Die Bundestagswahl wird wahrscheinlich eine konservativ-rechtsliberale Koalition an die Regierung bringen. Ihre Politik wird sich von der der großen Koalition nicht sehr unterscheiden. Vom anbrechenden Wahlkampfgetöse sollte man sich also nicht beirren lassen. Die Sozialdemokratie hat sich bei ihren WählerInnen nicht nur längst politisch desavouiert, sondern erscheint auch deshalb als überflüssig, weil die Konservativen inzwischen selbst auf einen massiven Staatsinterventionismus setzen – zugunsten des Kapitals natürlich. Auch als „Steigbügelhalter des Kapitals“ ist die Zeit der Sozialdemokraten abgelaufen.

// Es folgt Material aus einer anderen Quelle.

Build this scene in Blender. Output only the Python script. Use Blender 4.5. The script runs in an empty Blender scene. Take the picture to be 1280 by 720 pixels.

Die Transformation der liberalen Demokratie in einen autoritären Etatismus schreitet weiter voran und in den Parteien sind nicht einmal ansatzweise Vorstellungen darüber vorhanden, wie die Gesellschaft vernünftiger und nachhaltiger eingerichtet werden könnte. Zu medialen Stimmenmaximierungsapparaten verkommen, fehlt ihnen schon das intellektuelle Potential dazu. Deshalb ist die Parlamentsfixierung gefährlich, die gerade von der Linkspartei paradigmatisch vorgeführt wird. Es wäre höchste Zeit, sich von der herrschenden politisch-ideologischen Apparaturen nicht mehr den Kopf vernebeln zu lassen, radikal über das Bestehende hinaus zu denken, grundlegende gesellschaftliche Alternativen anzuvisieren, andere Orte und Formen der Politik ins Auge zu fassen und praktisch zu machen. Das wird nicht möglich sein, ohne die Kapitalismusfrage zu stellen. Geschieht dies nicht, wird die gesellschaftlich-ökonomische Krise mit ihren verheerenden Folgen zum Dauerzustand werden. Wer aber sollte dies in welchen Zusammenhängen tun? Das ist die Frage.